ECONOMIC FACTORS::Although the fiscal policy is expected to keep the US economy sluggish, experts expect the unemployment rate to decline this year


Tue, Feb 26, 2013 - Page 15

Likely US government budget cuts and the prospect for messy political fights over fiscal policy will weigh on the US economy this year and hold growth to a tepid 2.4 percent, according to a survey of forecasters published yesterday.

The National Association for Business Economics said that more than 95 percent of the 49 economists who participated in its latest quarterly survey believe fiscal policy actions or concerns would slice into the US’ GDP.

More than half the panelists thought the uncertainty surrounding fiscal policy would subtract less than half a percentage point from economic growth, while nearly one-third expect it to cut between a half point to a full point. Only about 13 percent think the impact would be larger, it said.

The US government is staring at a series of big decision points on budget policy.

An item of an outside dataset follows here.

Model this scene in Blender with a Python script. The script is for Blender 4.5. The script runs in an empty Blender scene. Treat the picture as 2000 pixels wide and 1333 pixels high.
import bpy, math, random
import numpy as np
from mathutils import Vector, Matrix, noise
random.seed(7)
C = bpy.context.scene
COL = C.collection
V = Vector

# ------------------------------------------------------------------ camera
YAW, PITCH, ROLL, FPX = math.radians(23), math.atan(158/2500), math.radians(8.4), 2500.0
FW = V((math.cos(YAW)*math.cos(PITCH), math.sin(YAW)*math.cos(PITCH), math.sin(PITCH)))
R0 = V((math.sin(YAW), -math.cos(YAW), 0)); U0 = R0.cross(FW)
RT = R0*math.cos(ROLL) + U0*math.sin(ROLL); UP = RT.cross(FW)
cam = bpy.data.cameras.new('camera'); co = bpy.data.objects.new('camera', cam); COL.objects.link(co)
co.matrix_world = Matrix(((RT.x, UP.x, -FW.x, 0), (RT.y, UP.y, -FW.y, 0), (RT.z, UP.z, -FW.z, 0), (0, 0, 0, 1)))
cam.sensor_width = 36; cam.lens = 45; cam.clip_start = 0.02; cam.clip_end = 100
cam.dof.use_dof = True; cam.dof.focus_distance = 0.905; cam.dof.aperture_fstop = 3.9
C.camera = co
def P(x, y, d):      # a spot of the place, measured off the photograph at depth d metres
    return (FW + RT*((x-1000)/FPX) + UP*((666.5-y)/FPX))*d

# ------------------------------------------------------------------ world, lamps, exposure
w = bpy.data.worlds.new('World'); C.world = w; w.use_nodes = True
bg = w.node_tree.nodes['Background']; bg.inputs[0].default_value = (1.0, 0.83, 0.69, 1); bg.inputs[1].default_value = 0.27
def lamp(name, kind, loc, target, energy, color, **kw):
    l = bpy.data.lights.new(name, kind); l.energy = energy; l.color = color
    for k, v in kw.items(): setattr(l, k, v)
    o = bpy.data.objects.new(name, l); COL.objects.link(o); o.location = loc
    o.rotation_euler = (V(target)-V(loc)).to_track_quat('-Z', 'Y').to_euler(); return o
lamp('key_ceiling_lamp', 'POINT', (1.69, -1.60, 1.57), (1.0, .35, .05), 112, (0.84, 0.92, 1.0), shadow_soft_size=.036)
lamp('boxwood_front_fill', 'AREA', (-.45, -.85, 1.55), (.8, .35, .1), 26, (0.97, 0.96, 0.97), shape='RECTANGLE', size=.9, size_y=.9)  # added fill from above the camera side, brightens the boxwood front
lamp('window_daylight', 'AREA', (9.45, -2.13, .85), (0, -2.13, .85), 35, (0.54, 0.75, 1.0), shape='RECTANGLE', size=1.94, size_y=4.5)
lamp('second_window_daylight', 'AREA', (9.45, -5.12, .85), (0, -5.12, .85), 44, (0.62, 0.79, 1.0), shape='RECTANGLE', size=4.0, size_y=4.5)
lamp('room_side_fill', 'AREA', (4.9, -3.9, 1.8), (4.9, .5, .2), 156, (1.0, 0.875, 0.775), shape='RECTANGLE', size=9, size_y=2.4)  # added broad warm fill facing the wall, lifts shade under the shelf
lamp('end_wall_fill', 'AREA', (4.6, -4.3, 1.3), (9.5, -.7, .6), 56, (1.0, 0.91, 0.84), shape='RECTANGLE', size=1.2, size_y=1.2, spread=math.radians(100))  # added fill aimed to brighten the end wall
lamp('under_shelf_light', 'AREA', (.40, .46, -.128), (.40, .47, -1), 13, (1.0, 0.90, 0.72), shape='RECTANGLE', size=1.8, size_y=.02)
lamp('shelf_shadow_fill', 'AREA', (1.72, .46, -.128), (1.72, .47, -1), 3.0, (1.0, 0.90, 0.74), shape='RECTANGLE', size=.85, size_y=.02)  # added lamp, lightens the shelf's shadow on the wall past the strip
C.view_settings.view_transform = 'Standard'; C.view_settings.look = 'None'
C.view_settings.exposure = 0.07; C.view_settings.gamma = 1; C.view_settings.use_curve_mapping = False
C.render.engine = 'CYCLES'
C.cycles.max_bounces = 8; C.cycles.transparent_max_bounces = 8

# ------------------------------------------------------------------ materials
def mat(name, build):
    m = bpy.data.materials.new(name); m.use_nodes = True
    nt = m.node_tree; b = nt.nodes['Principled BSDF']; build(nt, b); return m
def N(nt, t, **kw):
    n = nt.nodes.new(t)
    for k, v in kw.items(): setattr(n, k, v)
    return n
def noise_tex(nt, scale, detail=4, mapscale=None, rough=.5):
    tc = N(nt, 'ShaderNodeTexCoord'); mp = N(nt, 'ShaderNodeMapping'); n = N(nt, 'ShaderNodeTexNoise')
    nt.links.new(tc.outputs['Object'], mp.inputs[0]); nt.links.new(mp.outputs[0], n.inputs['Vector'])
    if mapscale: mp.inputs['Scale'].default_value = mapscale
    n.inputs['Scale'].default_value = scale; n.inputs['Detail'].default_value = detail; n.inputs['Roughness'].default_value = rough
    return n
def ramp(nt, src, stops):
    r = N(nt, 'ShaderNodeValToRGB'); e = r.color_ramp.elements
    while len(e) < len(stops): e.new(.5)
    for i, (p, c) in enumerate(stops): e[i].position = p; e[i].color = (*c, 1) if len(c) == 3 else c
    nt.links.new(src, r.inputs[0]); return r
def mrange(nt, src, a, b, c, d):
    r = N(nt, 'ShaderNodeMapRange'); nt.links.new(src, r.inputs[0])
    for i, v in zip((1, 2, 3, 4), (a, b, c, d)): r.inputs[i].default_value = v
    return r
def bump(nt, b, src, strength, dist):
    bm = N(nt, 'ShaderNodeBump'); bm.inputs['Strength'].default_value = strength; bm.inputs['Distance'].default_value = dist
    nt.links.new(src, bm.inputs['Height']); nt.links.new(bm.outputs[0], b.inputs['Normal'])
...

On Friday, US$85 billion in automatic spending cuts are set to start kicking in the absence of congressional action, and late next month legislation funding the government runs out. Separate legislation, allowing the government to increase its debt to pay bills, expires on May 19.

About 60 percent of the economists polled expect the automatic budget cuts to take hold as scheduled, either fully or partially, while more than a quarter expect them to be delayed.

Only about 13 percent of panelists thought they would be abandoned altogether.

The tightening of fiscal policy should shrink the federal deficit to US$900 billion this year and US$761 billion next year from last year’s US$1.09 trillion.

While the fiscal tightening is expected to keep the economy sluggish, the jobless rate, which stood at 7.9 percent last month, should slowly drop.

The economists forecast an average unemployment rate this year of 7.7 percent, with a further drop to 7.2 percent next year. That would be the lowest level since US President Barack Obama took office in 2009.

While growth in consumer spending is seen unchanged from last year’s 1.9 percent rate, the economists expect it to accelerate to 2.4 percent next year.

The outlook for the housing market was also positive, with expected improvements in housing starts and home prices. Residential investment is expected to grow 14.8 percent.